### Given data
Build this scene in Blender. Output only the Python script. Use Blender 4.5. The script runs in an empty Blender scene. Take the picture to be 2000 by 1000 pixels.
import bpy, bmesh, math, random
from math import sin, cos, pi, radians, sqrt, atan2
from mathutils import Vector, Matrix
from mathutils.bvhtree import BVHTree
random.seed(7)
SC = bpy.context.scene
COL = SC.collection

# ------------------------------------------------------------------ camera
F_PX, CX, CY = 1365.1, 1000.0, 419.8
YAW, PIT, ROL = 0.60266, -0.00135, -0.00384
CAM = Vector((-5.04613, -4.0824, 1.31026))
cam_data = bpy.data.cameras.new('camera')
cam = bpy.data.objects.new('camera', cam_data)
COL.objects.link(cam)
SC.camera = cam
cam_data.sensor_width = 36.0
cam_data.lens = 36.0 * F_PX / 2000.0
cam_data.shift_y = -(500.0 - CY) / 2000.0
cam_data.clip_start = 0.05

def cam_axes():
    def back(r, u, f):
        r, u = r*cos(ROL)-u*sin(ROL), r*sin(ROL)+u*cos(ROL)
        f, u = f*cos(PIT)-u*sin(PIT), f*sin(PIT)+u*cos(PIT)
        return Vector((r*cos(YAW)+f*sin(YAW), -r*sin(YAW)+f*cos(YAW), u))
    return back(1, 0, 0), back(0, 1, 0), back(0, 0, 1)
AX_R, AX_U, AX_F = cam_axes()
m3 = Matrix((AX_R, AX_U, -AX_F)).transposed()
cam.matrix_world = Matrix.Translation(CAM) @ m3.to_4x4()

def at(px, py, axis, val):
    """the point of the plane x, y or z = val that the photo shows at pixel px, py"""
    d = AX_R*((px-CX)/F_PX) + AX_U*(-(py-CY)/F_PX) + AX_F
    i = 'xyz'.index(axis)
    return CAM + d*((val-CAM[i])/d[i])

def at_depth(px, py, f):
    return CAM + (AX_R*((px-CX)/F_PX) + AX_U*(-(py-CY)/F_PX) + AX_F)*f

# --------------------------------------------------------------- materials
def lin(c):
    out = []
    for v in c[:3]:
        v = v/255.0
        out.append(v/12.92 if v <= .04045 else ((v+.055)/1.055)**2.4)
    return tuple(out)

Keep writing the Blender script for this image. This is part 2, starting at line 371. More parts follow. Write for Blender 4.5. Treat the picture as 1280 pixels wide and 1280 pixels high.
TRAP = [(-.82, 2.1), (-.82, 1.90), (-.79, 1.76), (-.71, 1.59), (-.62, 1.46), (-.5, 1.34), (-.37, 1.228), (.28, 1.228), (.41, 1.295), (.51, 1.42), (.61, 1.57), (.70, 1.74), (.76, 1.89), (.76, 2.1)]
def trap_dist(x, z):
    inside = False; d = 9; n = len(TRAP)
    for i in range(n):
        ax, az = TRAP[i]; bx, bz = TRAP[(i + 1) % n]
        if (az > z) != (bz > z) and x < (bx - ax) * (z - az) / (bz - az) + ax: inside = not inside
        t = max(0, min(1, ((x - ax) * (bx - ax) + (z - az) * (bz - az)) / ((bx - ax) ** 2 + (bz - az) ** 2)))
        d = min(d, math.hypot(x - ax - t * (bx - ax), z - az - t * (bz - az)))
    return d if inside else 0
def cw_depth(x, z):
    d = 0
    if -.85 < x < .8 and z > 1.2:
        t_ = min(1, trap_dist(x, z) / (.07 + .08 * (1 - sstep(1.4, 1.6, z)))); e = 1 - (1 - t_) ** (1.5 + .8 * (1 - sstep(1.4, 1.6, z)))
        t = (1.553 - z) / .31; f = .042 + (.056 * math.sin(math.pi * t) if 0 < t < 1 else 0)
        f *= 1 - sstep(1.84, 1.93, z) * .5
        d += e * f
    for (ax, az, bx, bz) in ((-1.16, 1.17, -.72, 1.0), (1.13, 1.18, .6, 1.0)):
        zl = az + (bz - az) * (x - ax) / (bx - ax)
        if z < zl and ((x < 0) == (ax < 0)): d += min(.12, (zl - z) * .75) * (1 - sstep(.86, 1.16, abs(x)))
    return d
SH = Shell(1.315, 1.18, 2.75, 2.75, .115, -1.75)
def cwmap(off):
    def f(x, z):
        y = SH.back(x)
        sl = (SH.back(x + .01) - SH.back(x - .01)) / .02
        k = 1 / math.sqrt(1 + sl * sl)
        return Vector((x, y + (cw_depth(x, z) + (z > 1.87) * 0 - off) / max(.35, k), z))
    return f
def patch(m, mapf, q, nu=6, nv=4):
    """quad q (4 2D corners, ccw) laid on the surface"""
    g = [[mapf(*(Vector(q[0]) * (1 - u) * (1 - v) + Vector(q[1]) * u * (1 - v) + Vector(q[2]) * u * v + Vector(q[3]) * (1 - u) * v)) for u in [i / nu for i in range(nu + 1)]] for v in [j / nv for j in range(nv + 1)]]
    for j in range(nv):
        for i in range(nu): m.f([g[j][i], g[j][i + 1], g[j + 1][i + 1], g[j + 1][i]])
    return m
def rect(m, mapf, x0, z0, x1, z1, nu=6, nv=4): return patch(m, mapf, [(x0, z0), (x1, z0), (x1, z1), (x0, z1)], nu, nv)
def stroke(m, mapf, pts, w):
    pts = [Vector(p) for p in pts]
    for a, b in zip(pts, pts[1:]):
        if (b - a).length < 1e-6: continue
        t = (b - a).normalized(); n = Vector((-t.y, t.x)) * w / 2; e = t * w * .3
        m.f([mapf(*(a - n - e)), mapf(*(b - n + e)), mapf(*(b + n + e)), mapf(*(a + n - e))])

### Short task
Restate all of the entries above precisely.

### Correct result
Build this scene in Blender. Output only the Python script. Use Blender 4.5. The script runs in an empty Blender scene. Take the picture to be 2000 by 1000 pixels.
import bpy, bmesh, math, random
from math import sin, cos, pi, radians, sqrt, atan2
from mathutils import Vector, Matrix
from mathutils.bvhtree import BVHTree
random.seed(7)
SC = bpy.context.scene
COL = SC.collection

# ------------------------------------------------------------------ camera
F_PX, CX, CY = 1365.1, 1000.0, 419.8
YAW, PIT, ROL = 0.60266, -0.00135, -0.00384
CAM = Vector((-5.04613, -4.0824, 1.31026))
cam_data = bpy.data.cameras.new('camera')
cam = bpy.data.objects.new('camera', cam_data)
COL.objects.link(cam)
SC.camera = cam
cam_data.sensor_width = 36.0
cam_data.lens = 36.0 * F_PX / 2000.0
cam_data.shift_y = -(500.0 - CY) / 2000.0
cam_data.clip_start = 0.05

def cam_axes():
    def back(r, u, f):
        r, u = r*cos(ROL)-u*sin(ROL), r*sin(ROL)+u*cos(ROL)
        f, u = f*cos(PIT)-u*sin(PIT), f*sin(PIT)+u*cos(PIT)
        return Vector((r*cos(YAW)+f*sin(YAW), -r*sin(YAW)+f*cos(YAW), u))
    return back(1, 0, 0), back(0, 1, 0), back(0, 0, 1)
AX_R, AX_U, AX_F = cam_axes()
m3 = Matrix((AX_R, AX_U, -AX_F)).transposed()
cam.matrix_world = Matrix.Translation(CAM) @ m3.to_4x4()

def at(px, py, axis, val):
    """the point of the plane x, y or z = val that the photo shows at pixel px, py"""
    d = AX_R*((px-CX)/F_PX) + AX_U*(-(py-CY)/F_PX) + AX_F
    i = 'xyz'.index(axis)
    return CAM + d*((val-CAM[i])/d[i])

def at_depth(px, py, f):
    return CAM + (AX_R*((px-CX)/F_PX) + AX_U*(-(py-CY)/F_PX) + AX_F)*f

# --------------------------------------------------------------- materials
def lin(c):
    out = []
    for v in c[:3]:
        v = v/255.0
        out.append(v/12.92 if v <= .04045 else ((v+.055)/1.055)**2.4)
    return tuple(out)

Keep writing the Blender script for this image. This is part 2, starting at line 371. More parts follow. Write for Blender 4.5. Treat the picture as 1280 pixels wide and 1280 pixels high.
TRAP = [(-.82, 2.1), (-.82, 1.90), (-.79, 1.76), (-.71, 1.59), (-.62, 1.46), (-.5, 1.34), (-.37, 1.228), (.28, 1.228), (.41, 1.295), (.51, 1.42), (.61, 1.57), (.70, 1.74), (.76, 1.89), (.76, 2.1)]
def trap_dist(x, z):
    inside = False; d = 9; n = len(TRAP)
    for i in range(n):
        ax, az = TRAP[i]; bx, bz = TRAP[(i + 1) % n]
        if (az > z) != (bz > z) and x < (bx - ax) * (z - az) / (bz - az) + ax: inside = not inside
        t = max(0, min(1, ((x - ax) * (bx - ax) + (z - az) * (bz - az)) / ((bx - ax) ** 2 + (bz - az) ** 2)))
        d = min(d, math.hypot(x - ax - t * (bx - ax), z - az - t * (bz - az)))
    return d if inside else 0
def cw_depth(x, z):
    d = 0
    if -.85 < x < .8 and z > 1.2:
        t_ = min(1, trap_dist(x, z) / (.07 + .08 * (1 - sstep(1.4, 1.6, z)))); e = 1 - (1 - t_) ** (1.5 + .8 * (1 - sstep(1.4, 1.6, z)))
        t = (1.553 - z) / .31; f = .042 + (.056 * math.sin(math.pi * t) if 0 < t < 1 else 0)
        f *= 1 - sstep(1.84, 1.93, z) * .5
        d += e * f
    for (ax, az, bx, bz) in ((-1.16, 1.17, -.72, 1.0), (1.13, 1.18, .6, 1.0)):
        zl = az + (bz - az) * (x - ax) / (bx - ax)
        if z < zl and ((x < 0) == (ax < 0)): d += min(.12, (zl - z) * .75) * (1 - sstep(.86, 1.16, abs(x)))
    return d
SH = Shell(1.315, 1.18, 2.75, 2.75, .115, -1.75)
def cwmap(off):
    def f(x, z):
        y = SH.back(x)
        sl = (SH.back(x + .01) - SH.back(x - .01)) / .02
        k = 1 / math.sqrt(1 + sl * sl)
        return Vector((x, y + (cw_depth(x, z) + (z > 1.87) * 0 - off) / max(.35, k), z))
    return f
def patch(m, mapf, q, nu=6, nv=4):
    """quad q (4 2D corners, ccw) laid on the surface"""
    g = [[mapf(*(Vector(q[0]) * (1 - u) * (1 - v) + Vector(q[1]) * u * (1 - v) + Vector(q[2]) * u * v + Vector(q[3]) * (1 - u) * v)) for u in [i / nu for i in range(nu + 1)]] for v in [j / nv for j in range(nv + 1)]]
    for j in range(nv):
        for i in range(nu): m.f([g[j][i], g[j][i + 1], g[j + 1][i + 1], g[j + 1][i]])
    return m
def rect(m, mapf, x0, z0, x1, z1, nu=6, nv=4): return patch(m, mapf, [(x0, z0), (x1, z0), (x1, z1), (x0, z1)], nu, nv)
def stroke(m, mapf, pts, w):
    pts = [Vector(p) for p in pts]
    for a, b in zip(pts, pts[1:]):
        if (b - a).length < 1e-6: continue
        t = (b - a).normalized(); n = Vector((-t.y, t.x)) * w / 2; e = t * w * .3
        m.f([mapf(*(a - n - e)), mapf(*(b - n + e)), mapf(*(b + n + e)), mapf(*(a + n - e))])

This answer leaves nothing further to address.